Third, “in order that when we are not in trouble and suffering, this excellent treasure which we have may not merely make us sleepy and secure” (LW 51:207). Meaning, now that we know the crafts and assaults of the devil, we can remember Christ’s great rescue and learn to stay vigilant, as Paul says, “this light momentary affliction is preparing for us an eternal weight of glory beyond all comparison” (2 Cor. 4:17).

And finally, “Christian suffering (bearing the cross) is nobler and precious above all other human suffering because, since Christ himself suffered, He also hallowed the suffering of all His Christians” (LW 51:207). In fact, “when [non-Christians] run into affliction and suffering, they have nothing to comfort them, for they do not have the mighty promises and the confidence in God which Christians have.
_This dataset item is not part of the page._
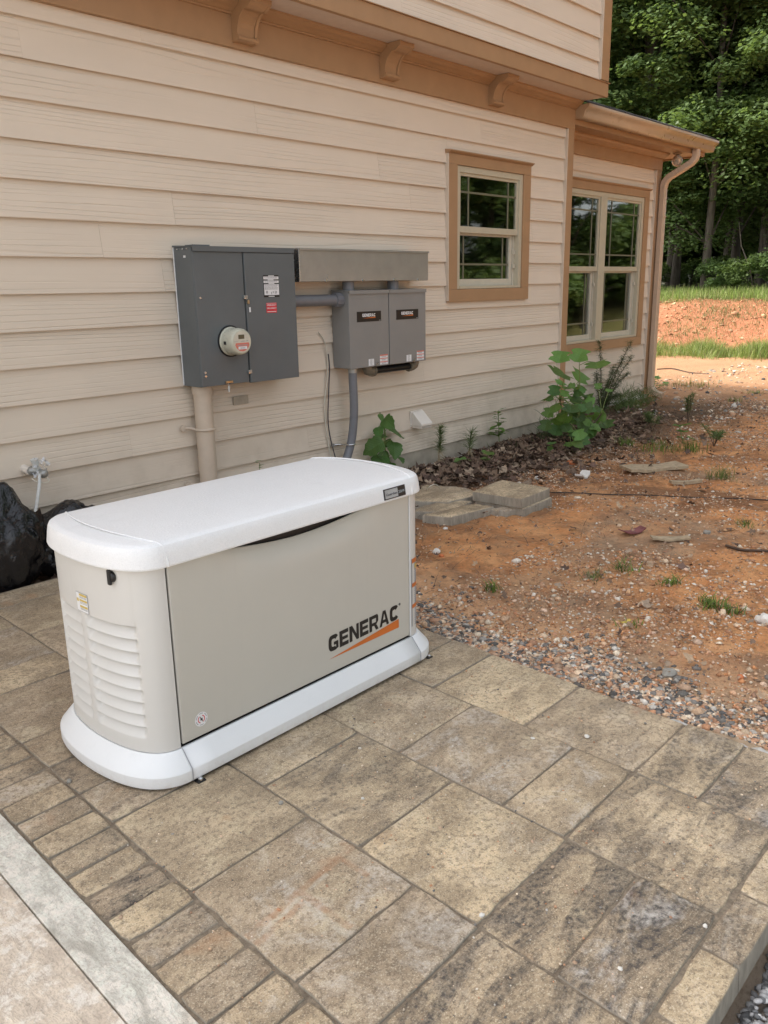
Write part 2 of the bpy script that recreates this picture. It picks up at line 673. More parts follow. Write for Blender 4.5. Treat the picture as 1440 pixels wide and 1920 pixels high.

Therefore they cannot comfort themselves with the assurance that God will help them to bear the affliction, much less can they count on it that he will turn their affliction and suffering to good” (LW 51:201).

This is why there is no hope in an empty cross, because if the cross is empty then there is no promise of help. It is the crucifix that reminds us that Jesus was there and that He is here today, in His Body and Blood, bearing our cross with us and that He will finally remove it forever, just as His was removed.

It is not the cross, but the Body of Christ on the cross as our brother Who is like us in every way except without sin, and our God Who is strong enough to defeat sin, death, and the devil for us, even in death, that gives us hope and comfort. Sharing all the weaknesses and ailments of our body, Jesus shows us what God really thinks about His creation.

That is that He is going to make it worthy of His salvation at no expense to us, but at great expense to Himself. That He is a self-giving and self-donating God, Who does not wait for us to be perfect or worthy to be next to Him, but instead gives us His perfection and worthiness, in Christ. For it is in Christ that God and man are joined together for all eternity and not even death on a cross can tear that asunder.

Such is the revelation of the cross of Christ and bearing it as Christians.